Part 5 – The Church – Week 3

Week 3:
The Catholicity (and unity) of the Church

For Ratzinger, the catholicity, or universality, of the Church is intrinsically linked to her unity. For she is called to be a unity in diversity: to combine many individuals and groups into the local Church, and then all the local Churches into the one universal Church. This also means respecting local autonomy: not only local practices and traditions like feasts and prayers but also differences in theologies and liturgical rites. The guardian of this unity at the local level is the bishop, and the guardian of unity among the bishops is the Pope. “In a world torn apart,” Ratzinger writes, the Church is thus called to “the sign and means of unity; she is to bridge nations, races, and classes and unite them.”

 

“This brings us to the other word applied to the Church by the Creed: it calls her “catholic”. The shades of meaning acquired by this word during the course of time are numerous, but one main idea can be shown to be decisive from the start. This word refers in a double way to the unity of the Church. It refers, first, to local unity—only the community united with the bishop is the “Catholic Church”, not the sectional groups that have broken away from her, for whatever reasons. Second, the term describes the unity formed by the combination of the many local Churches, which are not entitled to encapsulate themselves in isolation; they can only remain the Church by being open to one another, by forming one Church in their common testimony to the Word and in the communion of the eucharistic table, which is open to everyone everywhere. […]
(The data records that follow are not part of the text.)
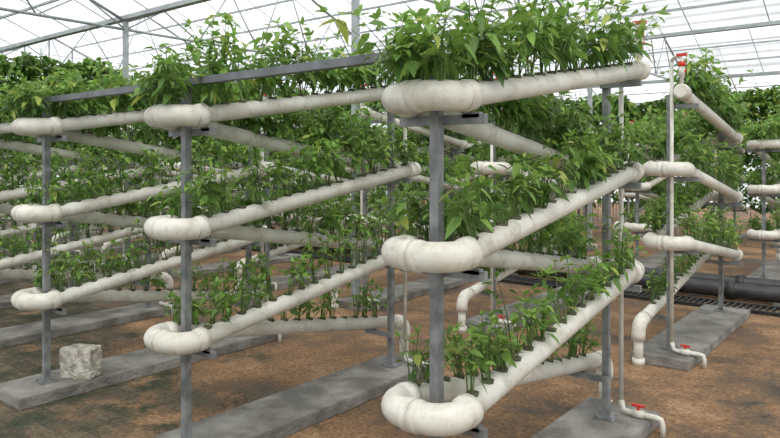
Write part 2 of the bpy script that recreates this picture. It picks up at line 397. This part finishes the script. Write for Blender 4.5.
# ------------------------------------------------------------ vine trellises
def trellis(name,along,const,a0,a1,h,n,seed):
    random.seed(seed); F=Fol()
    for k in range(n):
        a=U(a0,a1); zt=h*(0.93+0.10*noise.noise(Vector((a*.9,seed,0)))+0.05*noise.noise(Vector((a*3,seed,2))))
        z=zt*math.sqrt(U(0.02,1.0)); off=random.gauss(0,.16)
        p=(const+off,a,z) if along=='y' else (a,const+off,z)
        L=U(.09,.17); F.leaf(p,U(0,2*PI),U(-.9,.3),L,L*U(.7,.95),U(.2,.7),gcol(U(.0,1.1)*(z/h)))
    for k in range(int((a1-a0)*6)):
        a=U(a0,a1); p=Vector((const,a,0)) if along=='y' else Vector((a,const,0))
        F.stem(p,p+Vector((U(-.1,.1),U(-.1,.1),h*U(.7,.95))),.008,.004,(.10,.17,.04))
    e=bpy.data.objects.new(name,None); S.collection.objects.link(e)
    obj('vine_leaves',F.mesh(name+'_leaves'),e)
    b=MB(); a=a0
    while a<=a1+.01:
        p=(const,a) if along=='y' else (a,const); b.tube([(p[0],p[1],0),(p[0],p[1],h)],0.02,0,8); a+=(a1-a0)/6
    for z in(h*.3,h*.6,h*.97):
        if along=='y': b.tube([(const,a0,z),(const,a1,z)],.006,0,6)
        else: b.tube([(a0,const,z),(a1,const,z)],.006,0,6)
    obj('trellis_frame',b.mesh(name+'_frame',[M_truss]),e)
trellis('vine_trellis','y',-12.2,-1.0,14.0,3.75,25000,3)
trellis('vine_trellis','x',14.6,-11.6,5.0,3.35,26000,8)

# ------------------------------------------------------------ greenhouse shell
YS=[-9.6,-3.1,3.4,9.9,16.4,22.9]; XT=[5.40,1.1,-3.4,-8.03,-12.95,-17.6]
ZE=3.62; ZR=5.0; X0,X1=-17.7,5.5; NS=len(YS)-1; YC=(YS[0]+YS[-1])/2; YL=YS[-1]-YS[0]
b=MB(); b.box((( X0+X1)/2,YC,-0.05),(X1-X0+.4,YL+.4,0.1),0)
obj('floor',b.mesh('floor',[M_floor]))
def quad(b,p,mat=0):
    o=len(b.v); b.v+=p; b.f.append((o,o+1,o+2,o+3)); b.m.append(mat); b.sm.append(False)
b=MB()
for i in range(NS):
    ya,yb=YS[i],YS[i+1]; ym=(ya+yb)/2
    quad(b,[(X0,ya,ZE+.1),(X1,ya,ZE+.1),(X1,ym,ZR+.1),(X0,ym,ZR+.1)]); quad(b,[(X0,ym,ZR+.1),(X1,ym,ZR+.1),(X1,yb,ZE+.1),(X0,yb,ZE+.1)])
obj('greenhouse_roof',b.mesh('greenhouse_roof',[M_film]))
b=MB()
for i in range(NS):
    ya,yb=YS[i],YS[i+1]; ym=(ya+yb)/2
    for t in(0.2,0.4,0.6,0.8,1.0):
        for (p,q) in((ya,ym),(yb,ym)):
            y=p+(q-p)*t; z=ZE+(ZR-ZE)*t
            b.box(((X0+X1)/2,y,z+.055),(X1-X0,0.035,0.035),0)
for y in YS: b.box(((X0+X1)/2,y,ZE+.05),(X1-X0,0.10,0.06),0)
obj('roof_purlins',b.mesh('roof_purlins',[M_truss]))
b=MB()
x=X0
while x<=X1:
    for i in range(NS):
        ya,yb=YS[i],YS[i+1]; ym=(ya+yb)/2
        b.tube([(x,ya,ZE+.07),(x,ym,ZR+.07),(x,yb,ZE+.07)],0.009,0,4,cap=False)
    x+=1.1475
obj('roof_glazing_bars',b.mesh('roof_glazing_bars',[M_truss]))
for X in XT:
    b=MB()
    for i in range(NS):
        ya,yb=YS[i],YS[i+1]; ym=(ya+yb)/2
        b.tube([(X,ya,ZE),(X,ym,ZR),(X,yb,ZE)],0.024,0,8)
        zb=ZE-0.12
        b.tube([(X,ya,zb),(X,yb,zb)],0.022,0,8)
        n=10
        for k in range(n):
            y0=ya+(yb-ya)*k/n; y1=ya+(yb-ya)*(k+1)/n
            def zt(y): return ZE+(ZR-ZE)*(1-abs(y-ym)/(ym-ya))
            if k%2==0: b.tube([(X,y0,zb),(X,y1,zt(y1))],0.013,0,6)
            else: b.tube([(X,y0,zt(y0)),(X,y1,zb)],0.013,0,6)
    for y in YS:
        b.box((X,y,ZE/2),(0.065,0.065,ZE),0)
    obj('roof_truss',b.mesh('roof_truss',[M_truss]))
def wall_x(name,X):
    b=MB()
    for i in range(NS):
        ya,yb=YS[i],YS[i+1]; ym=(ya+yb)/2
        quad(b,[(X,ya,0),(X,ym,0),(X,ym,ZR+.1),(X,ya,ZE+.1)]); quad(b,[(X,ym,0),(X,yb,0),(X,yb,ZE+.1),(X,ym,ZR+.1)])
        for k in range(1,10):
            y=ya+(yb-ya)*k/10; zt=ZE+(ZR-ZE)*(1-abs(y-ym)/(ym-ya))
            b.box((X,y,zt/2),(0.04,0.035,zt),1)
    for z in(1.0,2.2,3.4): b.box((X,YC,z),(0.05,YL,0.04),1)
    obj(name,b.mesh(name,[M_wallfilm,M_truss]))
wall_x('wall_left',X0); wall_x('wall_right',X1)
def wall_y(name,Y):
    b=MB(); quad(b,[(X0,Y,0),(X1,Y,0),(X1,Y,ZE+.1),(X0,Y,ZE+.1)])
    x=X0
    while x<X1: b.box((x,Y,ZE/2),(0.035,0.04,ZE),1); x+=1.1475
    for z in(1.2,2.4): b.box(((X0+X1)/2,Y,z),(X1-X0,0.05,0.04),1)
    obj(name,b.mesh(name,[M_wallfilm,M_truss]))
wall_y('wall_back',YS[-1]); wall_y('wall_front',YS[0])

# ------------------------------------------------------------ light
w=bpy.data.worlds.new('overcast'); S.world=w; w.use_nodes=True
bg=w.node_tree.nodes['Background']; bg.inputs['Color'].default_value=(0.97,0.985,1.0,1); bg.inputs['Strength'].default_value=1.5
l=bpy.data.lights.new('sun','SUN'); l.energy=2.3; l.angle=math.radians(35); l.color=(1,0.98,0.93)
lo=bpy.data.objects.new('sun',l); S.collection.objects.link(lo); lo.rotation_euler=(math.radians(28),math.radians(14),math.radians(20))

# ------------------------------------------------------------ camera
c=bpy.data.cameras.new('camera'); c.sensor_width=36; c.lens=667/780*36; c.shift_y=-56/780; c.clip_end=200
co=bpy.data.objects.new('camera',c); S.collection.objects.link(co)
co.location=(1.37,-1.99,1.485); co.rotation_euler=(math.radians(90),0,math.radians(38.55))
S.camera=co
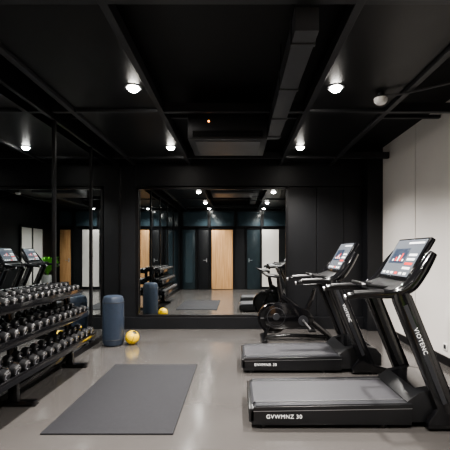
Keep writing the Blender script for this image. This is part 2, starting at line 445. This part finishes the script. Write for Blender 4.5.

Thus the word “catholic” expresses the episcopal structure of the Church and the necessity for the unity of all the bishops with one another; there is no allusion in the Creed to the crystallization of this unity in the bishopric of Rome. It would indubitably be a mistake to conclude from this that such a focal point was only a secondary development. In Rome, where our Creed arose, this idea was taken for granted from the start. But it is true enough that it is not to be counted as one of the primary elements in the concept of “Church” and certainly cannot be regarded as the point around which the concept was constructed. Rather, the basic elements of the Church appear as forgiveness, conversion, penance, eucharistic communion, and hence plurality and unity: plurality of the local Churches that yet remain “the Church” only through incorporation in the unity of the one Church. This unity is first and foremost the unity of Word and sacrament: the Church is one through the one Word and the one bread. The episcopal organization appears in the background as a means to this unity. [t is not there for its own sake but belongs to the category of means; its position is summed up by the phrase “in order to”: it serves to turn the unity of the local Churches in themselves and among themselves into a reality. The function of the Bishop of Rome would thus be to form the next stage in the category of means.

One thing is clear: the Church is not to be deduced from her organization; the organization is to be understood from the Church. But at the same time it is clear that for the visible Church visible unity is more than “organization”. The concrete unity of the common faith testifying to itself in the Word and of the common table of Jesus Christ is an essential part of the sign that the Church is to erect in the world. Only if she is “catholic”, that is, visibly one in spite of all her variety, does she correspond to the demand of the Creed. In a world torn apart, she is to be the sign and means of unity; she is to bridge nations, races, and classes and unite them. How often she has failed in this, we know: even in antiquity it was infinitely difficult for her to be simultaneously the Church of the barbarians and that of the Romans; in modern times she was unable to prevent strife between the Christian nations; and today she is still not succeeding in so uniting rich and poor that the excess of the former becomes the satisfaction of the latter—the ideal of sitting at a common table remains largely unfulfilled. Yet even so one must not forget all the imperatives that have issued from the claim of catholicity; above all, instead of reckoning up the past, we should face the challenge of the present and try in it not only to profess catholicity in the Creed but to make it a reality in the life of our torn world.”

  1. Ratzinger, Introduction to Christianity, Ignatius Press, San Francisco 2004 [1968], 345-347.

 

Questions

  1. What does it mean that the Church is catholic and that she is one?
  2. How can I better support the Pope and Bishops in their task of protecting the unity of the Church, and in helping her legitimate diversity within that unity to flourish, through my prayers and sacrifices?